For seven people, the amount of the time you would expect it to work would be around 36.56% – there are 5040 possible permutations on 7 objects (calculated as 7! = 7 × 6 × 5 × … × 2 × 1, as I discussed in my previous blog post on permutations) and of these, 1854 are derangements. (For more detail on how to calculate this, there are a variety of formulae given in the Wikipedia post on derangements).

But in this case, I think our chances were actually higher. Even though our Person N promised they had honestly stuck to the brief and generated a truly random permutation, they would have been able to see immediately if the permutation they chose was one in which they have to buy their own gift. In this case, I suspect they might have re-run their randomising process to create a new one where this was not the case.

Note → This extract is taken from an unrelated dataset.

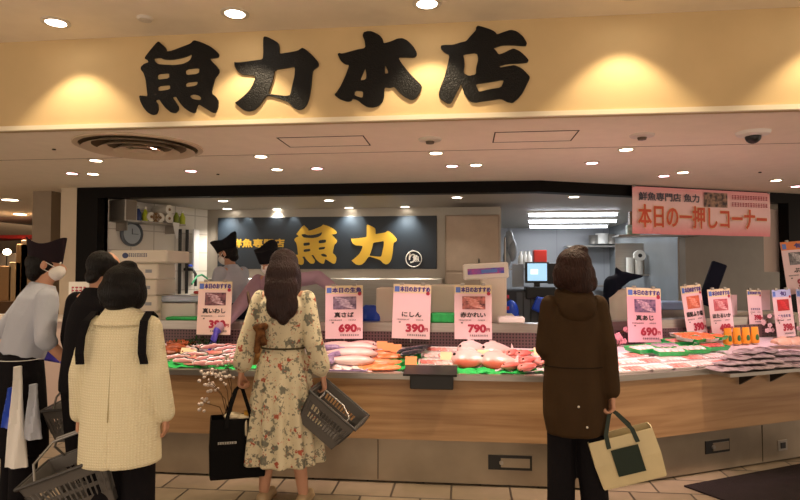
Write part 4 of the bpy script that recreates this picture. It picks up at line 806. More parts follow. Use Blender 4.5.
# blue bag, trays, foam boxes in the middle
p = wt(372, 1.12); mb = MB(); mb.ell((0, 0, .11), (.1, .09, .11)).ell((.04, -.02, .1), (.08, .08, .1)).ell((-.05, 0, .15), (.05, .05, .07)); tag(mb.build('blue_bag', M_BLUE, remesh=.012, sm=3, loc=p), 'crumpled blue plastic bag right of the 真さば card', 'plastic bag')
block('white_crate', 'white crate between the blue bag and the にしん card', 'crate', 376, 397, 288, 318, 5.3, M_STYRO, .3, .977); block('foam_box', 'wide white foam box between the にしん and 赤かれい cards', 'foam box', 430, 464, 285, 312, 5.33, M_STYRO, .34, .977, 'foam boxes in the middle'); block('foam_box', 'low white foam box behind the にしん card', 'foam box', 398, 428, 285, 312, 5.33, M_STYRO, .34, .977, 'foam boxes in the middle')
block('green_mat', 'green leaf mat on the rail between にしん and 赤かれい cards', 'mat', 430, 455, 313, 318, 5.11, M_MATG, .12, 1.061); block('white_cloth', 'white folded cloth right of the 赤かれい card', 'cloth', 498, 525, 317, 323, 5.11, M_WHITE, .14, 1.061)
a, b = aty(463, 263, 5.25), aty(509, 279, 5.25); w = b.x-a.x
t = thing('label_scale', 'white upright scale with a pink and blue strip on its head', 'scale', ((a.x+b.x)/2, 5.4, .977))
MB().box((0, -.02, a.z-.977-.07), (w, .2, .14), Mx.Rotation(R(-3), 3, 'Y'), bev=.012).build('head', M_WHITE, t); MB().box((.0, -.124, a.z-.977-.07), (w*.8, .006, .05), Mx.Rotation(R(-3), 3, 'Y')).build('pink_strip', mat('pink_strip', '#d0508c', .4, col2='#4a50c0', vscale=12), t); MB().box((.03, -.129, a.z-.977-.07), (w*.35, .004, .03), Mx.Rotation(R(-3), 3, 'Y')).build('blue_print', M_BLUEP, t)
MB().box((.07, 0, .26), (.22, .2, .55), bev=.012).build('column', M_STYRO, t); 
for k in range(3): MB().box((.19, -.1, .1+.1*k), (.02, .004, .03)).build('red_button', M_RED, t)
tag(MB().box((0, 0, .07), (.12, .24, .14), bev=.01).build('foam_box', M_STYRO, loc=(aty(507, 300, 5.4).x, 5.42, .977)), 'small white foam box right of the scale column', 'foam box')
# deep kitchen: rack, monitor station
def back(name, label, cat, px0, px1, py0, py1, y, m, dep=.3, bev=.008): return block(name, label, cat, px0, px1, py0, py1, y, m, dep, None, None, bev)
a, b = aty(513, 290, 8.4), aty(560, 318, 8.4)
t = thing('work_station', 'dark counter unit under the monitor in the far kitchen', 'cabinet', ((a.x+b.x)/2, 8.7, .1)); w = b.x-a.x; hh = a.z-.1
MB().box((0, 0, hh/2), (w+.3, .6, hh), bev=.01).build('body', mat('charcoal_unit', '#3a3a3e', .5), t)
for k in range(4): MB().box((-w*.36+k*.1, -.305, hh*.78), (.08, .012, hh*.38)).build('shelf_box', mat('grey_shelf_box', '#5b5d60', .5), t)
a, b = aty(525, 262, 8.5), aty(549, 283, 8.5); t = thing('monitor', 'lit monitor showing a pale blue screen in the far kitchen', 'monitor', ((a.x+b.x)/2, 8.5, a.z-(a.z-b.z)/2))
MB().box((0, 0, 0), (b.x-a.x, .05, a.z-b.z), bev=.006).build('casing', M_BLACK, t); MB().box((0, -.027, .005), (b.x-a.x-.06, .004, a.z-b.z-.05)).build('screen', mat('screen_glow', '#9fc8e2', emit=.55), t)
MB().box((-.04, -.03, .01), (.1, .002, .07)).build('screen_window', mat('screen_window', '#e4efe6', emit=.6), t); MB().box((0, .03, -.2), (.08, .06, .16)).build('stand', M_BLACK, t)
back('keypad_terminal', 'black keypad terminal right of the monitor', 'terminal', 548, 560, 263, 284, 8.55, M_BLACK, .1); back('printer', 'black label printer under the monitor', 'printer', 526, 556, 287, 299, 8.35, M_BLACK, .3)
back('white_notice', 'white notice sheet left of the monitor', 'notice', 512, 524, 264, 287, 8.6, mat('notice_paper', '#c4c7cb', .7), .02, .002); back('red_bin', 'red plastic container on the shelf above the monitor', 'container', 534, 547, 250, 263, 8.9, mat('red_plastic', '#b8281e', .4), .2)
tag(MB().box((0, .2, 0), (.75, .5, .02)).build('utility_shelf', M_STEEL, loc=(aty(537, 268, 8.7).x, 8.7, aty(537, 268.3, 8.8).z-.015)), 'steel shelf behind the monitor carrying bottles and a black basket', 'shelf')
back('black_basket', 'black basket below the red container', 'basket', 531, 549, 262, 268, 8.8, M_BLACK, .3)
for k, px in enumerate((521, 525, 529)): 
    p = aty(px, 268, 8.8); tag(MB().lathe([(.001, 0), (.045, 0), (.045, .16), (.02, .2), (.02, .24)]).build('white_bottle', M_WHITE, loc=p, smooth=True), f'white bottle near the monitor, {["left", "middle", "right"][k]} of three', 'bottle')
p = aty(540, 320, 8.0); mb = MB(); mb.box((0, 0, .1), (.2, .1, .2), Mx.Rotation(R(25), 3, 'Y')).ell((.06, 0, .1), (.1, .08, .12)); tag(mb.build('blue_cloth', M_BLUE, remesh=.02, sm=3, loc=aty(541, 313, 8.3)), 'bright blue cloth left of the brown coat', 'cloth'); tag(MB().ell((0, 0, .1), (.11, .1, .2)).build('blue_sack', M_BLUE, loc=aty(511, 322, 8.28), smooth=True), 'blue sack beside the steel cabinet', 'sack')
# plastic bags and ladle rack hanging on the cabinet side
for k, (px, py, r) in enumerate(((509, 240, .09), (512, 250, .1), (507, 258, .08))): tag(MB().ell((0, 0, 0), (r*.7, r*.6, r*1.6)).build('hanging_bag', mat('clear_plastic', '#9aa2aa', .25), loc=aty(px, py, 8.3), smooth=True), f'translucent bag hanging beside the tall steel cabinet, {["upper", "middle", "lower"][k]}', 'plastic bag')
tag(MB().tube([(0, 0, 0), (0, 0, .5)], .015, 8).build('wall_pipe', M_STEEL, loc=aty(505, 275, 8.1)), 'steel pipe beside the hanging bags', 'pipe')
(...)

This means that we can exclude all the permutations in which person N (in our case, \(N=7\)) was permuted to position 7 of the list – and the number of possible such permutations is simply 6! – the number of ways to rearrange six people. Removing these from the equation means we actually had more like a 42% chance of success, and on that basis I am slightly less surprised we managed it first time.

Even though this method has its flaws, I am pleased with the compromise of simplicity and just-about-usefulness you get with it. But I am sure there are many other ways to do this, and it is a mere hint of the kind of ingenious protocols that are out there, being used in computer authentication and verification systems, and for proving the identity of parties and sharing data securely online.

So if you are organising a Secret Santa or equivalent seasonal gift exchange, consider letting maths do the thinking for you, and use a zero-knowledge protocol to guarantee you keep Santa a secret!